The nuns cut a chain link fence surrounding a Minuteman III silo in northern Colorado, then used baby bottles to draw a sign of the cross in their own blood.

Because she has a long history of such protests, Platte got the longest sentence and was the last to be released. She spent more than two years in Danbury Federal Correctional Institution.

Some of Platte's fellow prisoners worried that, if she kept protesting, she would die in prison. But Platte said she won't stop working, even though that might mean a longer sentence next time. And she's not worried about dying behind bars.

"So be it," she said. "It's my religious commitment.
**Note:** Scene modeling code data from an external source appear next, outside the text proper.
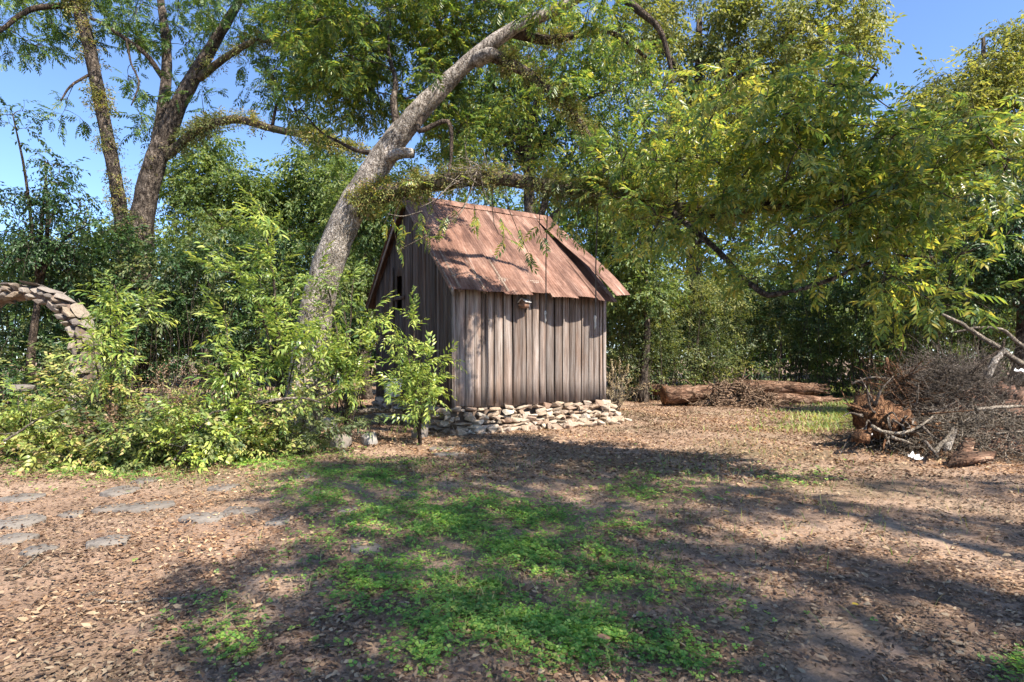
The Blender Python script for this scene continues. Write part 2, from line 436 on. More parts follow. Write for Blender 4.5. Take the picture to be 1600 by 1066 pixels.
M['stone'] = stone_mat('pale_fieldstone', [(0.42, 0.33, 0.24), (0.33, 0.235, 0.16), (0.50, 0.42, 0.325), (0.27, 0.175, 0.12), (0.55, 0.48, 0.39)])
M['arch_stone'] = stone_mat('brown_arch_stone', [(0.165, 0.130, 0.104), (0.250, 0.188, 0.132), (0.150, 0.125, 0.108), (0.255, 0.215, 0.178), (0.290, 0.225, 0.155)])
M['mortar'] = plain_mat('earth_mortar', (0.13, 0.09, 0.065), 0.95)
M['slate'] = stone_mat('grey_flagstone', [(0.135, 0.116, 0.098), (0.185, 0.160, 0.135), (0.160, 0.134, 0.110)], 11)
M['grey_rock'] = stone_mat('grey_rock', [(0.20, 0.185, 0.17), (0.27, 0.245, 0.22), (0.32, 0.29, 0.26)])
M['rope'] = plain_mat('old_rope', (0.070, 0.055, 0.042), 0.9)
M['rope_pale'] = plain_mat('frayed_rope_end', (0.42, 0.38, 0.32), 0.9)
M['paper'] = plain_mat('white_scrap', (0.72, 0.72, 0.74), 0.6, 0.08)
M['blue'] = plain_mat('faded_blue_plastic', (0.10, 0.27, 0.46), 0.5, 0.2)
M['white_plastic'] = plain_mat('dull_white_plastic', (0.62, 0.60, 0.60), 0.5, 0.12)
M['grey_metal'] = plain_mat('grey_zinc', (0.15, 0.17, 0.19), 0.55, 0.2)
M['dirt'] = plain_mat('dug_red_dirt', (0.150, 0.082, 0.055), 0.95, 0.4, 9)
M['bird_wood'] = plain_mat('birdhouse_wood', (0.26, 0.14, 0.085), 0.8)
M['bird_front'] = plain_mat('birdhouse_white_front', (0.62, 0.58, 0.52), 0.7)
M['black'] = plain_mat('painted_hole_dark', (0.012, 0.010, 0.009), 0.9)

# ------------------------------------------------------------------ leaf templates (local X = growing direction, Z = upper side)
def leaf_card(base, d, ln, w, near=False, droop=0.25, fold=0.2):
    """one blade: a folded diamond, or with near=True a six-pointed folded lance"""
    d = unit(d); up = np.array([0, 0, 1.0])
    s = unit(np.cross(up, d)); n = np.cross(d, s); b = np.asarray(base, float)
    tip = b + d * ln - n * ln * droop
    if not near:
        m = b + d * ln * 0.45 - n * ln * droop * 0.25
        return np.array([b, m - s * w / 2 + n * w * fold, tip, m + s * w / 2 + n * w * fold]), np.array([[0, 1, 2], [0, 2, 3]])
    m1 = b + d * ln * 0.30 - n * ln * droop * 0.1; m2 = b + d * ln * 0.68 - n * ln * droop * 0.45
    v = [b, m1 - s * w / 2 + n * w * fold, m2 - s * w * 0.36 + n * w * fold, tip, m2 + s * w * 0.36 + n * w * fold, m1 + s * w / 2 + n * w * fold]
    return np.array(v), np.array([[0, 1, 5], [1, 2, 5], [5, 2, 4], [2, 3, 4]])

def tpl_join(cards):
    V, F, n = [], [], 0
    for v, f in cards: V.append(v); F.append(f + n); n += len(v)
    return np.concatenate(V), np.concatenate(F)

def pinnate(pairs=5, ln=0.34, leaf=0.12, w=0.036, near=False, arch=0.30, seed=0):
    r = np.random.default_rng(seed); cards = []
    def at(t): return np.array([ln * t, 0, -arch * ln * t * t])
    for i in range(pairs):
        t = 0.30 + 0.62 * i / max(1, pairs - 1)
        for s in (-1, 1):
            l = leaf * (0.72 + 0.4 * math.sin(math.pi * (0.2 + 0.7 * i / pairs))) * r.uniform(0.85, 1.15)
            d = np.array([0.62 + 0.1 * i / pairs, s * 0.85, -0.18 - 0.25 * r.random()])
            cards.append(leaf_card(at(t) + r.normal(0, 0.006, 3), d, l, w * r.uniform(0.85, 1.15), near, 0.22))
    cards.append(leaf_card(at(1.0), np.array([1, 0, -0.5]), leaf, w, near, 0.2))
    rv = np.array([at(0), at(0) + [0, 0.004, 0], at(1.0), at(0.5) + [0, -0.003, 0]])
    cards.append((rv, np.array([[0, 1, 2], [0, 2, 3]])))
    return tpl_join(cards)

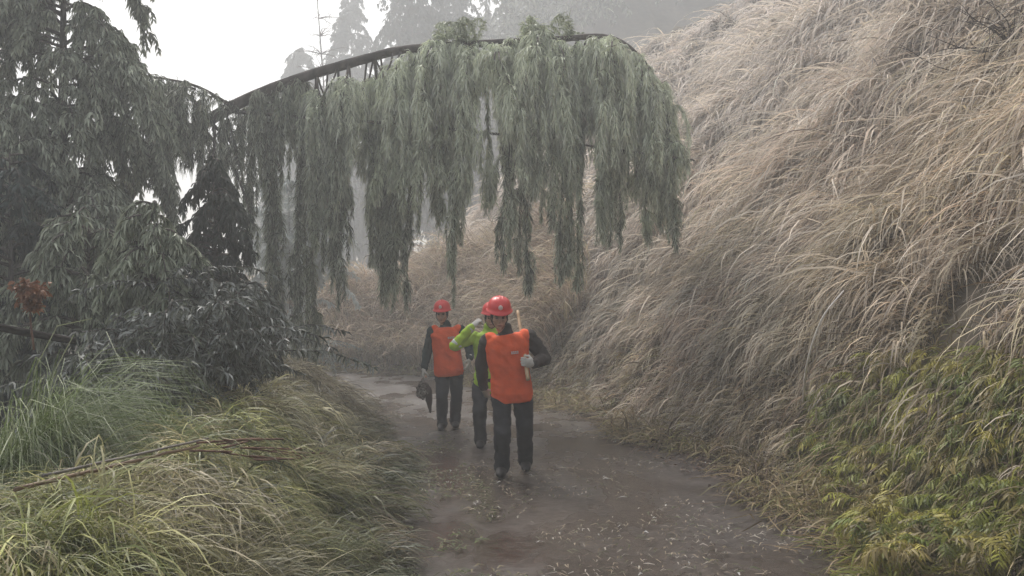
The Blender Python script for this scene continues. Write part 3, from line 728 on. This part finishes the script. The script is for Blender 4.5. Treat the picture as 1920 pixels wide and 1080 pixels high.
def ell(c, r, rot=None, nu=20, nv=12):
    u = np.linspace(0, 2 * math.pi, nu, endpoint=False); v = np.linspace(0, math.pi, nv + 1)
    P = np.stack((np.outer(np.sin(v), np.cos(u)), np.outer(np.sin(v), np.sin(u)), np.outer(np.cos(v), np.ones(nu))), -1) * np.asarray(r)
    P = P.reshape(-1, 3)
    if rot is not None: P = P @ np.asarray(rot).T
    P = P + np.asarray(c); F = []
    for i in range(nv):
        for j in range(nu):
            k = (j + 1) % nu; F.append((i * nu + j, (i + 1) * nu + j, (i + 1) * nu + k, i * nu + k))
    return P, np.array(F)

def capsule(a, b, ra, rb, flat=1.0, n=14):
    """tapered limb with round ends"""
    a = np.asarray(a, float); b = np.asarray(b, float); d = b - a; L = np.linalg.norm(d) + 1e-6; d = d / L
    u = np.cross(d, (0.1, .9, .2)); u /= np.linalg.norm(u); w = np.cross(d, u)
    prof = [(-math.cos(t) * ra, math.sin(t) * ra) for t in np.linspace(.15, math.pi / 2, 5)]
    prof += [(L * t, ra + (rb - ra) * t) for t in (.25, .5, .75)] + [(L + math.sin(t) * rb, math.cos(t) * rb) for t in np.linspace(0, math.pi / 2 - .15, 5)]
    an = np.linspace(0, 2 * math.pi, n, endpoint=False)
    V = np.concatenate([a + d * x + np.outer(np.cos(an), u) * r + np.outer(np.sin(an), w) * r * flat for x, r in prof]); F = []
    m = len(prof)
    for i in range(m - 1):
        for j in range(n):
            k = (j + 1) % n; F.append((i * n + j, i * n + k, (i + 1) * n + k, (i + 1) * n + j))
    V = np.concatenate((V, [V[:n].mean(0)], [V[-n:].mean(0)]))
    for j in range(n):
        k = (j + 1) % n; F.append((j, m * n, m * n, k)); F.append(((m - 1) * n + k, m * n + 1, m * n + 1, (m - 1) * n + j))
    return V, np.array(F)

def loft(rings):
    """rings: (centre, right vector, forward vector, half width, half depth) bottom to top -> closed body, superellipse section"""
    n = 28; an = np.linspace(0, 2 * math.pi, n, endpoint=False)
    cx = np.sign(np.cos(an)) * np.abs(np.cos(an)) ** .8; sy = np.sign(np.sin(an)) * np.abs(np.sin(an)) ** .8
    V = [np.asarray(c) + np.outer(cx * w, r) + np.outer(sy * d, f) for c, r, f, w, d in rings]
    m = len(V); F = []
    for i in range(m - 1):
        for j in range(n):
            k = (j + 1) % n; F.append((i * n + j, i * n + k, (i + 1) * n + k, (i + 1) * n + j))
    V = np.concatenate(V); V = np.concatenate((V, [V[:n].mean(0)], [V[(m - 1) * n:].mean(0)]))
    for j in range(n):
        k = (j + 1) % n; F.append((k, j, m * n, m * n)); F.append(((m - 1) * n + j, (m - 1) * n + k, m * n + 1, m * n + 1))
    return V, np.array(F)

def fuse(name, parts, voxel, mat, parent, fold=0.0, fscale=9, smooth_it=3, seed=0):
    """melt overlapping closed shapes into ONE continuous surface"""
    bm = bmesh.new()
    for V, F in parts:
        vs = [bm.verts.new(v) for v in V]
        for f in F:
            q = []
            for i in f:
                if vs[i] not in q: q.append(vs[i])
            if len(q) > 2:
                try: bm.faces.new(q)
                except ValueError: pass
    bmesh.ops.remove_doubles(bm, verts=bm.verts, dist=1e-5)
    bmesh.ops.recalc_face_normals(bm, faces=bm.faces)
    me = bpy.data.meshes.new(name); bm.to_mesh(me); bm.free()
    o = bpy.data.objects.new(name, me); COL.objects.link(o)
    md = o.modifiers.new('r', 'REMESH'); md.mode = 'VOXEL'; md.voxel_size = voxel
    sm = o.modifiers.new('s', 'SMOOTH'); sm.iterations = smooth_it; sm.factor = .5
    dg = bpy.context.evaluated_depsgraph_get(); me2 = bpy.data.meshes.new_from_object(o.evaluated_get(dg))
    bpy.data.objects.remove(o); bpy.data.meshes.remove(me); me2.name = name
    if fold:
        co = np.empty(len(me2.vertices) * 3, np.float32); me2.vertices.foreach_get('co', co); co = co.reshape(-1, 3)
        no = np.empty(len(me2.vertices) * 3, np.float32); me2.vertex_normals.foreach_get('vector', no); no = no.reshape(-1, 3)
        f = fbm(co[:, 0] * fscale + co[:, 1] * fscale * .6 + seed, co[:, 2] * fscale * 1.4 + co[:, 0] * 3, 3 + seed, 3)
        ridge = 1 - np.abs(f - .5) * 4
        co = co + no * (fold * np.clip(ridge, -1, 1))[:, None]; me2.vertices.foreach_set('co', co.ravel().astype(np.float32)); me2.update()
    return link(name, me2, mat, parent, True)

def unit(v): v = np.asarray(v, float); return v / np.linalg.norm(v)

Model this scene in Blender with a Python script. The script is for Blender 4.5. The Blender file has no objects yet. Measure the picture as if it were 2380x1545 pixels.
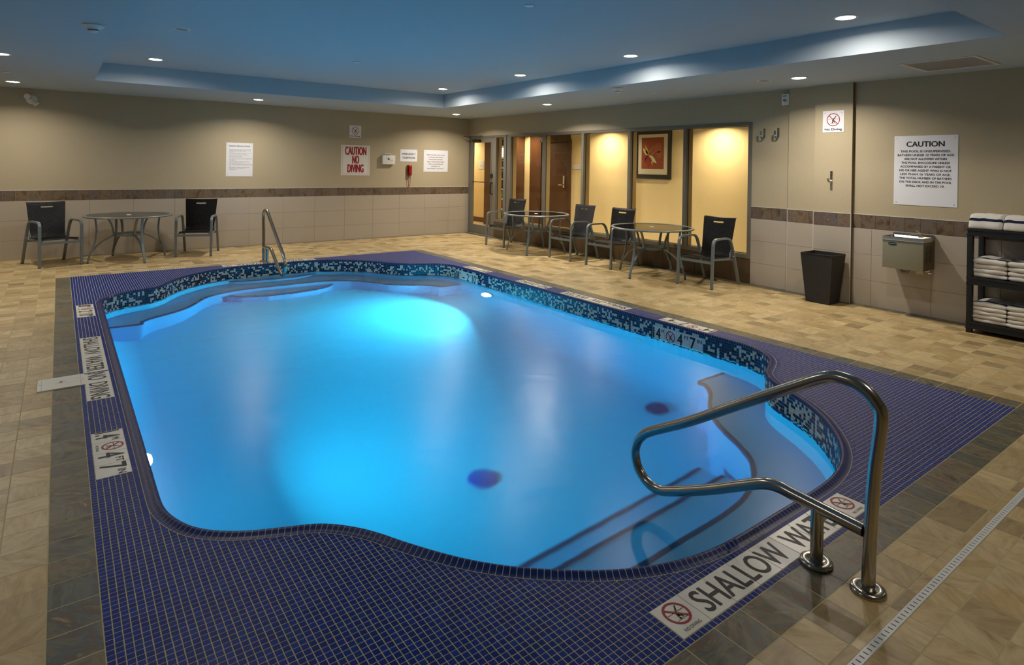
import bpy, bmesh, math, random
import numpy as np
from mathutils import Vector, Matrix
random.seed(7)
rng = np.random.default_rng(11)
PI = math.pi
C = bpy.context.scene.collection
SC = bpy.context.scene

# ------------------------------------------------------------------ camera
CAM_H, FPX, CY = 1.5811, 1416.364, 384.1
YAW, ROLL = 0.6397, 0.0167
fw = np.array([math.sin(YAW), math.cos(YAW), 0.0])
r0 = np.array([math.cos(YAW), -math.sin(YAW), 0.0]); u0 = np.array([0, 0, 1.0])
rr = r0*math.cos(ROLL) + u0*math.sin(ROLL); uu = -r0*math.sin(ROLL) + u0*math.cos(ROLL)
cam = bpy.data.objects.new('camera', bpy.data.cameras.new('camera')); C.objects.link(cam)
cam.matrix_world = Matrix(((rr[0], uu[0], -fw[0], 0), (rr[1], uu[1], -fw[1], 0), (rr[2], uu[2], -fw[2], CAM_H), (0, 0, 0, 1)))
cam.data.sensor_width = 36.0
cam.data.lens = FPX/2380*36
cam.data.shift_x = 0.0
cam.data.shift_y = -(772.5-CY)/2380
cam.data.clip_start = 0.05
SC.camera = cam
# ------------------------------------------------------------------ world and exposure
w = bpy.data.worlds.new('world'); SC.world = w; w.use_nodes = True
w.node_tree.nodes['Background'].inputs[0].default_value = (0.02, 0.025, 0.03, 1)
w.node_tree.nodes['Background'].inputs[1].default_value = 0.2
SC.view_settings.view_transform = 'Standard'; SC.view_settings.look = 'None'
SC.view_settings.gamma = 1.0; SC.view_settings.use_curve_mapping = False
SC.view_settings.exposure = 0.0
cy = SC.cycles
cy.max_bounces = 9; cy.diffuse_bounces = 3; cy.glossy_bounces = 4; cy.transmission_bounces = 8; cy.transparent_max_bounces = 10
cy.sample_clamp_indirect = 6.0; cy.caustics_reflective = False; cy.caustics_refractive = True; cy.blur_glossy = 0.5
# lamp levels, used by the lamp builders further down
P_LOW, P_HIGH, P_CORR, P_POOL = 25.0, 13.0, 26.0, 185.0
COL_DOWN, COL_CORR, COL_POOL = (1.0, 0.88, 0.76), (1.0, 0.79, 0.52), (0.72, 0.93, 1.0)

# ------------------------------------------------------------------ helpers
def tag(o, label=None, cat=None, group=None, kind=None):
    if label: o['label'] = label
    if cat: o['category'] = cat
    if group: o['group'] = group
    if kind: o['kind'] = kind
    return o
def empty(name, loc, rz=0.0):
    o = bpy.data.objects.new(name, None); C.objects.link(o)
    o.location = loc; o.rotation_euler = (0, 0, rz); o.empty_display_size = 0.1
    return o
def link(name, me, mat=None, parent=None, loc=None):
    o = bpy.data.objects.new(name, me); C.objects.link(o)
    if mat and not me.materials: me.materials.append(mat)
    if parent: o.parent = parent
    if loc: o.location = loc
    return o
def wm(o):
    b = o.matrix_basis.copy()
    return wm(o.parent) @ o.matrix_parent_inverse @ b if o.parent else b
def wp(o, parent):
    # parent an object whose mesh is in world coordinates
    if parent is not None:
        o.parent = parent; o.matrix_parent_inverse = wm(parent).inverted()
    return o
class MB:
    def __init__(s): s.v = []; s.f = []
    def add(s, vs, fs):
        n = len(s.v); s.v += [tuple(v) for v in vs]; s.f += [tuple(i+n for i in f) for f in fs]; return s
    def box(s, a, b):
        x0, y0, z0 = a; x1, y1, z1 = b
        return s.add([(x0,y0,z0),(x1,y0,z0),(x1,y1,z0),(x0,y1,z0),(x0,y0,z1),(x1,y0,z1),(x1,y1,z1),(x0,y1,z1)],
                     [(3,2,1,0),(4,5,6,7),(0,1,5,4),(1,2,6,5),(2,3,7,6),(3,0,4,7)])
    def bbox(s, a, b, bv=0.004):
        # box with all twelve edges chamfered
        x0,y0,z0 = a; x1,y1,z1 = b; c = bv
        bm = bmesh.new(); bmesh.ops.create_cube(bm, size=1.0)
        for v in bm.verts: v.co = Vector((x0 if v.co.x < 0 else x1, y0 if v.co.y < 0 else y1, z0 if v.co.z < 0 else z1))
        bmesh.ops.bevel(bm, geom=bm.edges[:], offset=c, segments=2, affect='EDGES', profile=0.6)
        bm.verts.index_update()
        s.add([v.co[:] for v in bm.verts], [[v.index for v in f.verts] for f in bm.faces]); bm.free(); return s
    def bar(s, p, q, w, h, up=(0,0,1)):
        p = Vector(p); q = Vector(q); d = (q-p).normalized(); up = Vector(up)
        if abs(d.dot(up)) > .98: up = Vector((0,1,0))
        sx = d.cross(up).normalized()*w/2; sy = sx.cross(d).normalized()*h/2
        vs = [p-sx-sy, p+sx-sy, p+sx+sy, p-sx+sy, q-sx-sy, q+sx-sy, q+sx+sy, q-sx+sy]
        return s.add(vs, [(3,2,1,0),(4,5,6,7),(0,1,5,4),(1,2,6,5),(2,3,7,6),(3,0,4,7)])
    def sweep(s, pts, prof, closed=False, side=None, cap=True):
        # sweep a 2-D profile (list of (a,b)) along pts; a along 'side' direction, b along side x tangent
        P = [Vector(p) for p in pts]; n = len(P); m = len(prof); base = len(s.v)
        prev = None
        for i in range(n):
            t = (P[(i+1) % n]-P[i-1]) if closed else (P[min(i+1, n-1)]-P[max(i-1, 0)])
            t.normalize()
            if side is not None: a = Vector(side); a = (a - t*a.dot(t)).normalized()
            elif prev is None:
                a = t.cross(Vector((0,0,1)));
                if a.length < .1: a = t.cross(Vector((0,1,0)))
                a.normalize()
            else: a = (prev - t*prev.dot(t)).normalized()
            prev = a; b = t.cross(a)
            for (x, y) in prof: s.v.append(tuple(P[i]+a*x+b*y))
        for i in range(n if closed else n-1):
            for j in range(m):
                i2 = (i+1) % n; j2 = (j+1) % m
                s.f.append((base+i*m+j, base+i*m+j2, base+i2*m+j2, base+i2*m+j))
        if cap and not closed:
            s.f.append(tuple(base+j for j in range(m))[::-1]); s.f.append(tuple(base+(n-1)*m+j for j in range(m)))
        return s
    def tube(s, pts, r, n=14, closed=False, cap=True):
        return s.sweep(pts, [(r*math.cos(2*PI*k/n), r*math.sin(2*PI*k/n)) for k in range(n)], closed, None, cap)
    def lathe(s, prof, n=24, o=(0,0,0), ax=(0,0,1)):
        ax = Vector(ax).normalized(); a = ax.orthogonal().normalized(); b = ax.cross(a); O = Vector(o); base = len(s.v); m = len(prof)
        for k in range(n):
            t = 2*PI*k/n; d = a*math.cos(t)+b*math.sin(t)
            for (r, z) in prof: s.v.append(tuple(O+d*r+ax*z))
        for k in range(n):
            k2 = (k+1) % n
            for j in range(m-1): s.f.append((base+k*m+j, base+k2*m+j, base+k2*m+j+1, base+k*m+j+1))
        if prof[0][0] > 1e-6: s.f.append(tuple(base+k*m for k in range(n))[::-1])
        if prof[-1][0] > 1e-6: s.f.append(tuple(base+k*m+m-1 for k in range(n)))
        return s
    def prism(s, poly, z0, z1):
        n = len(poly)
        return s.add([(x,y,z0) for x,y in poly]+[(x,y,z1) for x,y in poly],
                     [tuple(range(n))[::-1], tuple(range(n, 2*n))]+[(i,(i+1)%n,n+(i+1)%n,n+i) for i in range(n)])
    def mesh(s, name, smooth=False, ang=None):
        me = bpy.data.meshes.new(name); me.from_pydata(s.v, [], s.f); me.validate(); me.update()
        bm = bmesh.new(); bm.from_mesh(me); bmesh.ops.recalc_face_normals(bm, faces=bm.faces[:])
        big = [f for f in bm.faces if len(f.verts) > 4]
        if big: bmesh.ops.triangulate(bm, faces=big)
        bm.to_mesh(me); bm.free()
        if smooth:
            for p in me.polygons: p.use_smooth = True
            if ang is not None:
                me.set_sharp_from_angle(angle=math.radians(ang))
        return me
    def build(s, name, mat, parent=None, smooth=False, ang=40, loc=None):
        return link(name, s.mesh(name, smooth, ang if smooth else None), mat, parent, loc)
def arc(pts, r=0.05, n=6):
    # polyline with its corners rounded
    P = [Vector(p) for p in pts]; out = [P[0]]
    for i in range(1, len(P)-1):
        a = P[i-1]-P[i]; b = P[i+1]-P[i]; d = min(r, a.length*.49, b.length*.49)
        A = P[i]+a.normalized()*d; B = P[i]+b.normalized()*d
        for k in range(n+1):
            t = k/n; out.append(A*(1-t)**2 + P[i]*2*t*(1-t) + B*t*t)
    out.append(P[-1]); return out
def crom(P, sub=8, closed=False):
    P = [Vector(p) for p in P]; n = len(P); out = []
    rngi = range(n) if closed else range(n-1)
    for i in rngi:
        p0 = P[(i-1) % n] if closed else P[max(i-1, 0)]; p1 = P[i]; p2 = P[(i+1) % n]; p3 = P[(i+2) % n] if closed else P[min(i+2, n-1)]
        for k in range(sub):
            t = k/sub
            out.append(0.5*((2*p1)+(p2-p0)*t+(2*p0-5*p1+4*p2-p3)*t*t+(3*p1-p0-3*p2+p3)*t*t*t))
    if not closed: out.append(P[-1])
    return out

# ------------------------------------------------------------------ materials
def srgb(c):
    return tuple((x/12.92 if x <= .04045 else ((x+.055)/1.055)**2.4) for x in c)
def new_mat(name):
    m = bpy.data.materials.new(name); m.use_nodes = True; nt = m.node_tree
    return m, nt, nt.nodes['Principled BSDF']
def nd(nt, t, **kw):
    n = nt.nodes.new(t)
    for k, v in kw.items(): setattr(n, k, v)
    return n
def simple(name, col, rough=.5, metal=0.0, bump=0.0, bscale=200.0, var=0.0, vscale=3.0, spec=None, coat=0.0, raw=False):
    m, nt, b = new_mat(name)
    c = col if raw else srgb(col)
    b.inputs['Base Color'].default_value = (*c, 1); b.inputs['Roughness'].default_value = rough; b.inputs['Metallic'].default_value = metal
    if spec is not None: b.inputs['Specular IOR Level'].default_value = spec
    if coat: b.inputs['Coat Weight'].default_value = coat
    g = nd(nt, 'ShaderNodeNewGeometry')
    if var:
        n = nd(nt, 'ShaderNodeTexNoise'); n.inputs['Scale'].default_value = vscale; n.inputs['Detail'].default_value = 6
        nt.links.new(g.outputs['Position'], n.inputs['Vector'])
        mx = nd(nt, 'ShaderNodeMix', data_type='RGBA')
        mx.inputs[6].default_value = (*[x*(1-var) for x in c], 1); mx.inputs[7].default_value = (*[min(1, x*(1+var)) for x in c], 1)
        nt.links.new(n.outputs['Fac'], mx.inputs[0]); nt.links.new(mx.outputs[2], b.inputs['Base Color'])
    if bump:
        n = nd(nt, 'ShaderNodeTexNoise'); n.inputs['Scale'].default_value = bscale; n.inputs['Detail'].default_value = 3
        nt.links.new(g.outputs['Position'], n.inputs['Vector'])
        bp = nd(nt, 'ShaderNodeBump'); bp.inputs['Strength'].default_value = bump; bp.inputs['Distance'].default_value = .004
        nt.links.new(n.outputs['Fac'], bp.inputs['Height']); nt.links.new(bp.outputs[0], b.inputs['Normal'])
    return m
def rand_node(nt):
    g = nd(nt, 'ShaderNodeNewGeometry'); oi = nd(nt, 'ShaderNodeObjectInfo')
    a = nd(nt, 'ShaderNodeMath', operation='ADD'); nt.links.new(g.outputs['Random Per Island'], a.inputs[0]); nt.links.new(oi.outputs['Random'], a.inputs[1])
    f = nd(nt, 'ShaderNodeMath', operation='FRACT'); nt.links.new(a.outputs[0], f.inputs[0])
    return f.outputs[0], g
def ramp(nt, fac, stops, interp='LINEAR'):
    r = nd(nt, 'ShaderNodeValToRGB'); r.color_ramp.interpolation = interp
    e = r.color_ramp.elements
    while len(e) > 1: e.remove(e[0])
    e[0].position = stops[0][0]; e[0].color = (*srgb(stops[0][1]), 1)
    for p, c in stops[1:]:
        x = e.new(p); x.color = (*srgb(c), 1)
    nt.links.new(fac, r.inputs[0]); return r.outputs[0]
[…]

I don't know how long I'm going to live."

The site the nuns were accused of damaging held weapons that could be launched within 15 minutes of a presidential order, court documents said.

"The charges remain bogus," she said. "It was, 'If you're not with us, you're against us.' And be assured, I would never stand with this government in any kind of killing."

The nuns are members of the Dominican Sisters order in Grand Rapids, Mich. They said their protest was a symbolic disarmament, prompted by an imminent war with Iraq because the United State has never disavowed nuclear weapons.

"God forgives us for what we are doing in this country," she said.


TAKING A STAND
The three nuns enter the site of a nuclear missile silo in Weld County, Colorado on Oct. 6, 2002.
(Photo Courtesy Of Jonah House)
Platte insists that she will not pay the government any restitution, which her sentence includes, because too much of every dollar is spent on war and defense. A federal judge criticized the nuns, and Colorado Gov. Bill Owens, a Catholic, said their sentences were fair because nobody is above the law.

"These Catholics have not understood, or studied deeply enough, the stance against the crimes of the government," Platte said today.

A low-security facility with an adjacent minimum-security prison camp, Danbury is home to 1,300 women. Platte lived in the camp, where she said she worked as a chapel clerk and ministered to women of many faiths. She received as many as 30 letters a day, she said, from people offering support and describing their protests.

Mary Novak, on activist from Voluntown, exchanged letters with Platte. And though they had never met, Novak drove to Danbury for Platte's breakfast today. She said Platte's long history of protests inspires others to follow similar paths and to be strong during the difficult times.

"One of the difficulties with the work of peace and justice is seeing yourself through the long haul," Novak said. "There's not the same system set up to support you the way there is in corporations or the military."